— DATA PROVIDED —
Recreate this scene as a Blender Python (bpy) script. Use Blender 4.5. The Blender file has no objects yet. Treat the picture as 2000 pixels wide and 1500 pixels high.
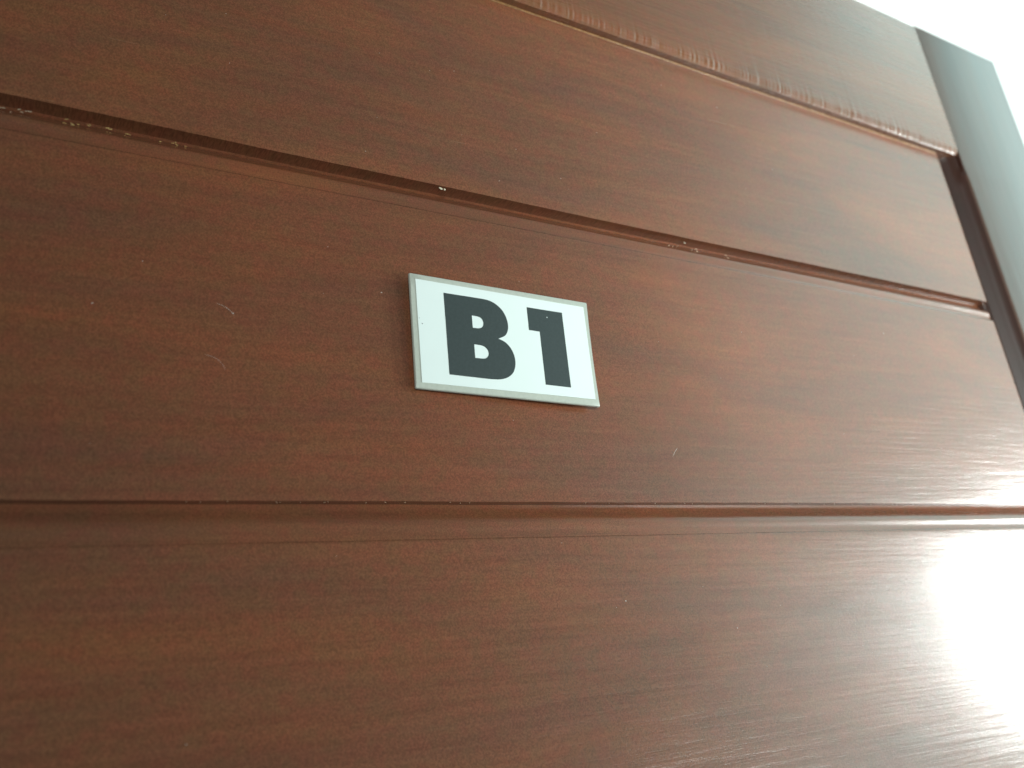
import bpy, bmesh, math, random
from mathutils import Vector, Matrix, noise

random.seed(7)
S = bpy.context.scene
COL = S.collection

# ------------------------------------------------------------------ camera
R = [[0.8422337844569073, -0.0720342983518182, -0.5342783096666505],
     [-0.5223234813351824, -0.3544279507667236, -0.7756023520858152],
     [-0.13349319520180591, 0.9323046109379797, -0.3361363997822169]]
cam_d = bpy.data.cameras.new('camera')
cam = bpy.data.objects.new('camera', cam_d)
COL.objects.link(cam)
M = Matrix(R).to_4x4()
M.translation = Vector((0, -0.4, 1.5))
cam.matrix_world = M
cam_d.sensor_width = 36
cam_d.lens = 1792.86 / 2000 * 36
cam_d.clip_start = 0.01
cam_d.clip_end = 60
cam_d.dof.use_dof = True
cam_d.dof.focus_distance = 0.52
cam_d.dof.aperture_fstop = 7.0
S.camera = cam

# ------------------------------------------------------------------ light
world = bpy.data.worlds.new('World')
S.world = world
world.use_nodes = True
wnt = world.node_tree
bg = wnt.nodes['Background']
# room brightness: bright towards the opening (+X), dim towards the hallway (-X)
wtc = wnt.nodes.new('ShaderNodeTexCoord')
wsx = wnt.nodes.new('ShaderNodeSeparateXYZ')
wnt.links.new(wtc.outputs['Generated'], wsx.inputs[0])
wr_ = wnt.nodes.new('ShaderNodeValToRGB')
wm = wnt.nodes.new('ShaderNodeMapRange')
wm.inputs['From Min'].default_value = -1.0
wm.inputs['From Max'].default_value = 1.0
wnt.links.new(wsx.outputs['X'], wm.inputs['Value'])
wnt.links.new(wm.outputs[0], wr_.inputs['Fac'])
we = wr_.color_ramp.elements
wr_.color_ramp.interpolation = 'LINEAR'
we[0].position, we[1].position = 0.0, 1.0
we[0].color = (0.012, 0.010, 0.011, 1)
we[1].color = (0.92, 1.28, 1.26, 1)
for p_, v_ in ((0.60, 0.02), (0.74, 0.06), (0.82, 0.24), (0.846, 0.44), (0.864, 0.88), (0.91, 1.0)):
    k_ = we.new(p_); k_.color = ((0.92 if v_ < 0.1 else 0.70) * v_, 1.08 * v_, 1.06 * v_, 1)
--
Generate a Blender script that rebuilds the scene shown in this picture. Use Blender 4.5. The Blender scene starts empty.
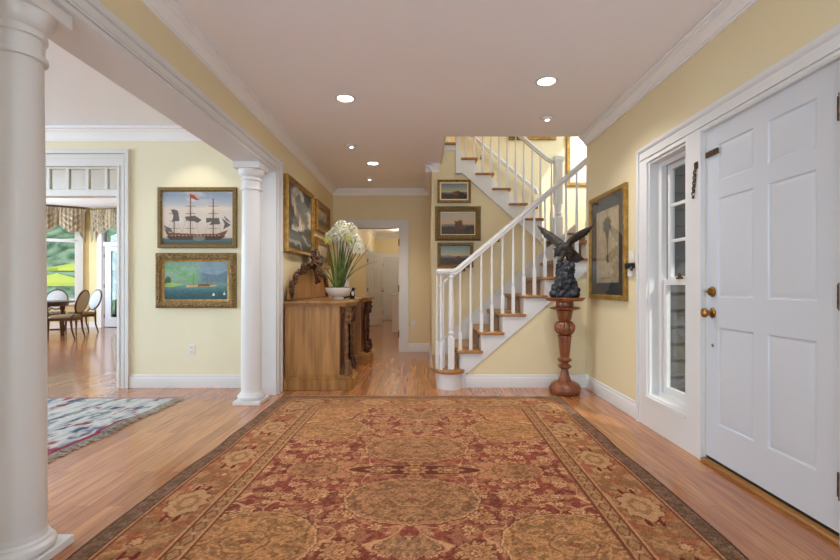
==
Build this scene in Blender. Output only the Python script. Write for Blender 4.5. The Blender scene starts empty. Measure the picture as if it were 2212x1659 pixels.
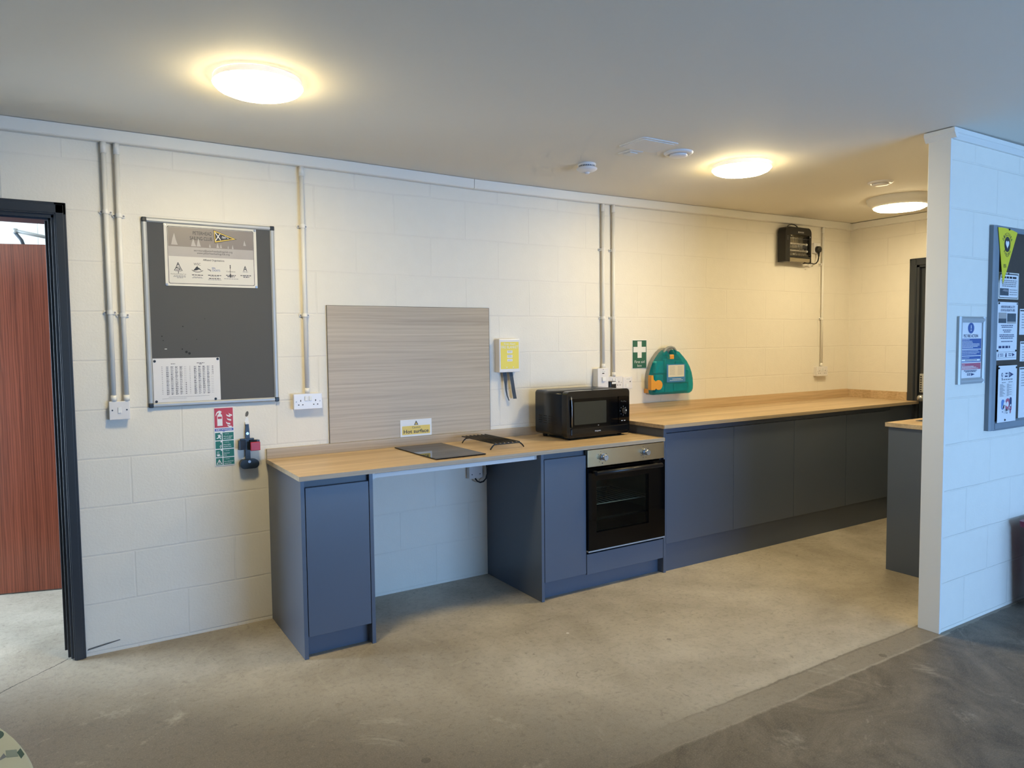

— YOUR GOAL —
Skip the pictures and repeat, word for word, the lines from the one containing "Recreate this scene" to the one containing "S.camera = cam", keeping both of those lines.

— COMPLETE ANSWER —
Recreate this scene as a Blender Python (bpy) script. Use Blender 4.5. The Blender file has no objects yet. Treat the picture as 2000 pixels wide and 1500 pixels high.
import bpy, bmesh, math, random
from mathutils import Vector, Matrix, noise

random.seed(7)
S = bpy.context.scene
COL = S.collection

# ------------------------------------------------------------------ camera
R = [[0.8422337844569073, -0.0720342983518182, -0.5342783096666505],
     [-0.5223234813351824, -0.3544279507667236, -0.7756023520858152],
     [-0.13349319520180591, 0.9323046109379797, -0.3361363997822169]]
cam_d = bpy.data.cameras.new('camera')
cam = bpy.data.objects.new('camera', cam_d)
COL.objects.link(cam)
M = Matrix(R).to_4x4()
M.translation = Vector((0, -0.4, 1.5))
cam.matrix_world = M
cam_d.sensor_width = 36
cam_d.lens = 1792.86 / 2000 * 36
cam_d.clip_start = 0.01
cam_d.clip_end = 60
cam_d.dof.use_dof = True
cam_d.dof.focus_distance = 0.52
cam_d.dof.aperture_fstop = 7.0
S.camera = cam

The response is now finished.